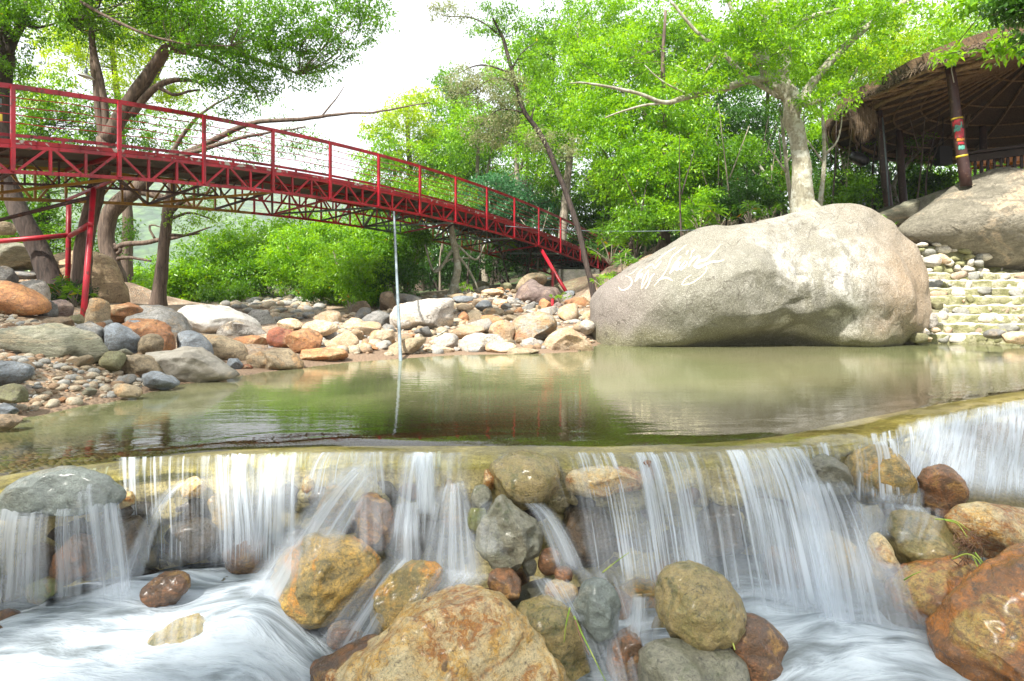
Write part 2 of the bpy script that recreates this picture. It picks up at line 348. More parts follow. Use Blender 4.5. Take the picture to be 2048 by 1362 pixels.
R("grey white stone at the tip of the left gravel bank", 5.9, 'slate', [(288, 748), (315, 742), (345, 757), (354, 772), (325, 780), (296, 768)], fc=5)
R("tan rounded stone above the tip of the left gravel bank", 6.3, 'tan', [(244, 715), (280, 708), (312, 725), (322, 748), (280, 752), (250, 740)])
R("greenish lumpy stone on the gravel left of the tan one", 6.1, 'olive', (228, 727, 46, 48), fc=5)
R("small brown stone below the slate block", 6.2, 'brown', (205, 722, 42, 34))
R("low pale tan stone lying at the edge of the wet sand", 5.35, 'tan', (257, 783, 52, 26), rot=-15)
R("grey pink round stone at the foot of the dark trunk", 9.2, 'purple', (122, 622, 44, 46))
R("grey striped round stone next to the grey pink one", 8.9, 'grey', (92, 620, 40, 40))
R("brown green flat stone above the long veined boulder", 7.4, 'brown', (118, 646, 58, 24))
R("grey smooth stone behind the right end of the long veined boulder", 6.9, 'grey', (180, 672, 74, 48))
R("small yellow olive stone near the foot of the red post", 8.4, 'olive', (152, 640, 28, 24), name='stone', cat='stone')
R("huge whale shaped whitish rock beyond the left bank", 12.2, 'white', [(346, 650), (358, 620), (390, 608), (440, 614), (490, 634), (515, 660), (480, 684), (400, 690), (356, 680)], th=1.0, sub=5)
R("grey dome shaped rock overlapping the whale shaped rock", 10.9, 'pale', [(432, 668), (448, 650), (480, 638), (515, 655), (531, 672), (500, 682), (440, 684)], sub=5)
R("orange stone under the grey dome shaped rock", 9.9, 'orange', (500, 686, 68, 34))
R("pale pinkish boulder behind the whale shaped rock", 15.5, 'pale', [(485, 640), (505, 620), (530, 622), (548, 645), (545, 675), (500, 675)], th=.9)
R("small white stone showing behind the slim trunk", 19.0, 'pale', (325, 602, 26, 28), name='stone', cat='stone')
R("reddish rounded rock beside the little rapid", 9.3, 'rust', (563, 676, 60, 42))
R("shiny orange rounded rock right of the reddish one", 9.0, 'orange', (609, 684, 72, 52), sub=5)
R("flat orange and white rock at the waterline below the shiny orange rock", 8.6, 'orange', (645, 710, 98, 30))
R("pale flat boulder above the shiny orange rock", 11.0, 'cream', (580, 650, 52, 24))
R("cream rounded boulder behind the shiny orange rock", 10.6, 'cream', (640, 658, 66, 34))
# centre bank
R("large pale square block of rock on the far bank", 13.2, 'pale', [(782, 632), (796, 612), (830, 605), (870, 600), (904, 596), (908, 625), (900, 652), (880, 667), (840, 674), (800, 672), (784, 655)], th=.7, sub=5, fc=5)
R("light grey boulder left of the large pale square block", 13.8, 'grey', (755, 645, 64, 46), fc=6)
R("dark brown wedge boulder under the bright bushes", 16.5, 'brown', (720, 618, 42, 42), fc=6)
R("dark brown upright rock in the shade left of the grey pipe", 17.0, 'brown', (775, 607, 42, 46), fc=7)
R("grey rock half hidden behind the large pale square block", 18.0, 'grey', (815, 604, 60, 40), fc=5)
R("long tan and grey rock pointing at the pipe by the waterline", 9.7, 'tan', [(776, 705), (785, 688), (820, 678), (850, 674), (846, 690), (815, 712), (785, 718)], fc=3)
R("small pale block leaning on the large pale square block", 11.5, 'cream', (775, 672, 30, 26))
R("cream lumpy boulder left of the grey pipe", 10.8, 'cream', (760, 680, 56, 40), fc=5)
R("grey and orange round boulder with a rust patch on the far bank", 12.2, 'twotone', [(1016, 690), (1022, 655), (1045, 630), (1080, 624), (1108, 632), (1114, 655), (1080, 680), (1045, 695)], sub=5)
R("pale orange dome rock beside the great painted boulder", 10.75, 'cream', [(1085, 712), (1092, 680), (1112, 660), (1135, 655), (1165, 672), (1188, 700), (1180, 720)], sub=5, th=.9)
R("pale yellow upright stone left of the rust patched boulder", 11.9, 'cream', (1004, 666, 50, 52))
R("white rough rock at the far waterline", 10.3, 'pale', [(916, 690), (930, 672), (965, 668), (1000, 672), (1008, 690), (975, 706), (930, 710)], fc=5)
R("pinkish flat rock at the far waterline", 10.1, 'cream', (1003, 696, 66, 30))
R("low tan rock with an orange end at the far waterline", 10.0, 'tan', (1040, 703, 76, 16))
R("small whitish stone under the rust patched boulder", 10.9, 'pale', (1058, 688, 38, 26))
R("white rounded stone behind the waterline rocks", 10.8, 'pale', (892, 682, 48, 34))
R("orange streaked stone at the far waterline", 10.0, 'cream', (880, 703, 56, 22))
R("dark purple grey boulder below the far end of the bridge", 19.5, 'purple', [(1030, 600), (1042, 575), (1062, 560), (1085, 570), (1112, 578), (1122, 600), (1112, 618), (1060, 615)], fc=4, sub=5)
R("tan slab leaning on the dark purple boulder", 20.5, 'tan', [(1030, 578), (1045, 555), (1072, 546), (1092, 552), (1088, 570), (1050, 582)])
R("brown domed boulder beside the far bridge leg", 17.8, 'orange', (1158, 610, 58, 34))
R("purple stone left of the brown domed boulder", 18.0, 'purple', (1120, 618, 36, 30), fc=4)
R("orange upright stone left of the thin red leg", 18.0, 'orange', (1089, 613, 26, 30))
R("olive tan oval stone in the middle of the rubble slope", 14.3, 'tan', (950, 637, 34, 38))
R("orange stone left of the olive tan oval stone", 14.0, 'orange', (928, 635, 22, 24), name='stone', cat='stone')
R("flat cream stone high on the rubble slope", 15.3, 'cream', (932, 616, 36, 16), name='stone', cat='stone')
R("blue grey slab on the rubble slope", 15.6, 'slate', (968, 610, 38, 20), fc=5, name='stone', cat='stone')
R("beige oval stone under the blue grey slab", 14.8, 'tan', (986, 625, 42, 20), name='stone', cat='stone')
R("white chunky stone on top of the rubble slope", 16.5, 'pale', (1024, 603, 22, 20), fc=5, name='stone', cat='stone')
R("olive round stone at the edge of the forest", 21.0, 'olive', (1012, 574, 24, 18), name='stone', cat='stone')
R("long cream stone high under the forest edge", 18.5, 'cream', (985, 584, 44, 14), name='stone', cat='stone')
R("yellow stone beside the great painted boulder", 13.5, 'cream', (1176, 634, 24, 22), name='stone', cat='stone')
R("pale grey stone against the great painted boulder", 12.4, 'pale', (1174, 655, 32, 30), name='stone', cat='stone')
R("mossy dark boulder in the shade of the forest", 23.0, 'olive', (962, 570, 34, 20))

# ---- the weir's own stones (foreground, wet)
g = False
R("big golden front boulder with rust stains at the bottom of the picture", 2.62, 'wgold', [(570, 1450), (650, 1372), (735, 1296), (815, 1228), (868, 1200), (955, 1174), (1002, 1180), (1052, 1225), (1085, 1268), (1125, 1340), (1150, 1450), (880, 1600)], th=.55, sub=6, fc=9, ground=g, amp=.07, dip=1)
R("dark wet brown boulder left of the golden front boulder", 2.72, 'wbrown', [(585, 1362), (640, 1320), (700, 1290), (760, 1290), (800, 1360), (760, 1480), (600, 1450)], sub=5, fc=5, ground=g)
R("olive grey boulder leaning behind the golden front boulder's right side", 2.85, 'wolive', [(1030, 1210), (1075, 1192), (1125, 1205), (1160, 1250), (1185, 1330), (1200, 1420), (1100, 1440), (1040, 1300)], sub=5, ground=g)
R("big egg shaped tan and olive boulder left of centre under the falls", 3.08, 'wtan', [(540, 1180), (565, 1110), (605, 1072), (650, 1062), (710, 1078), (752, 1110), (757, 1155), (735, 1215), (690, 1250), (640, 1260), (575, 1240), (543, 1215)], sub=6, ground=g, th=.7)
R("brown rounded boulder above the egg shaped one", 3.28, 'wbrown', [(710, 1010), (735, 988), (770, 1000), (787, 1030), (785, 1075), (765, 1098), (730, 1085), (712, 1050)], sub=5, ground=g, fc=3)
R("golden brown boulder left of the brown rounded one under the lip", 3.32, 'wtan', (660, 1020, 66, 92), rot=-15, sub=5, ground=g, fc=4)
R("angular grey olive boulder in the middle of the falls", 3.12, 'wgrey', [(952, 1075), (965, 1030), (1000, 990), (1022, 1015), (1070, 1040), (1088, 1070), (1080, 1100), (1020, 1142), (985, 1120), (955, 1095)], sub=5, fc=12, ground=g, th=.8, amp=.08)
R("gold and green boulder beside the egg shaped one", 2.98, 'wtan', [(742, 1215), (760, 1170), (810, 1135), (870, 1128), (885, 1150), (850, 1200), (800, 1258), (755, 1260)], sub=5, fc=3, ground=g)
R("blue grey smooth stone under the right falls", 2.86, 'wblue', [(1148, 1200), (1170, 1165), (1210, 1160), (1240, 1200), (1232, 1260), (1195, 1312), (1160, 1290), (1150, 1240)], sub=5, ground=g, fc=3)
R("round shiny olive boulder right of centre", 2.78, 'wolive', [(1312, 1195), (1330, 1150), (1375, 1136), (1430, 1145), (1470, 1185), (1481, 1235), (1455, 1275), (1400, 1292), (1350, 1275), (1318, 1240)], sub=6, ground=g)
R("flat grey green boulder under the round shiny one", 2.62, 'wgrey', [(1283, 1320), (1310, 1290), (1380, 1288), (1460, 1300), (1492, 1340), (1480, 1420), (1350, 1440), (1290, 1400)], sub=5, ground=g, fc=3)
R("brown speckled boulder sliding under the foam beside the round shiny one", 2.75, 'wbrown', [(1440, 1262), (1490, 1243), (1550, 1262), (1595, 1310), (1615, 1370), (1600, 1450), (1480, 1440)], sub=5, ground=g)
R("brown upright boulder awash left of the flat grey green one", 2.78, 'wbrown', (1252, 1320, 70, 140), sub=5, ground=g)
R("grey brown pointed stone above the golden front boulder", 2.98, 'wbrown', (1008, 1172, 68, 64), fc=6, ground=g)
R("small shiny brown stone right of the angular grey boulder", 3.1, 'wbrown', (1100, 1122, 46, 52), ground=g, name='stone', cat='stone')
R("small brown stone at the foot of the right falls", 3.05, 'wbrown', (1127, 1150, 36, 34), ground=g, name='stone', cat='stone')
R("golden stone behind the blue grey smooth stone", 2.98, 'wgold', (1122, 1183, 66, 40), ground=g, name='stone', cat='stone')
R("small green grey stone jammed below the angular grey boulder", 3.1, 'wgrey', (1059, 1128, 28, 46), ground=g, fc=5, name='stone', cat='stone')
R("brown rounded boulder topmost at the right of the cascade", 3.62, 'wbrown', [(1838, 960), (1860, 935), (1895, 934), (1922, 968), (1912, 1010), (1890, 1036), (1850, 1015)], sub=5, fc=3, ground=g)
R("speckled olive brown boulder below the topmost right one", 3.3, 'wolive', [(1780, 1060), (1800, 1030), (1860, 1028), (1915, 1062), (1905, 1105), (1860, 1138), (1800, 1132), (1783, 1100)], sub=5, fc=5, ground=g)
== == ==
- Written problem:
Return each line of the listing that holds the string "picture".

- Correct response:
Write part 2 of the bpy script that recreates this picture. It picks up at line 348. More parts follow. Use Blender 4.5. Take the picture to be 2048 by 1362 pixels.
R("big golden front boulder with rust stains at the bottom of the picture", 2.62, 'wgold', [(570, 1450), (650, 1372), (735, 1296), (815, 1228), (868, 1200), (955, 1174), (1002, 1180), (1052, 1225), (1085, 1268), (1125, 1340), (1150, 1450), (880, 1600)], th=.55, sub=6, fc=9, ground=g, amp=.07, dip=1)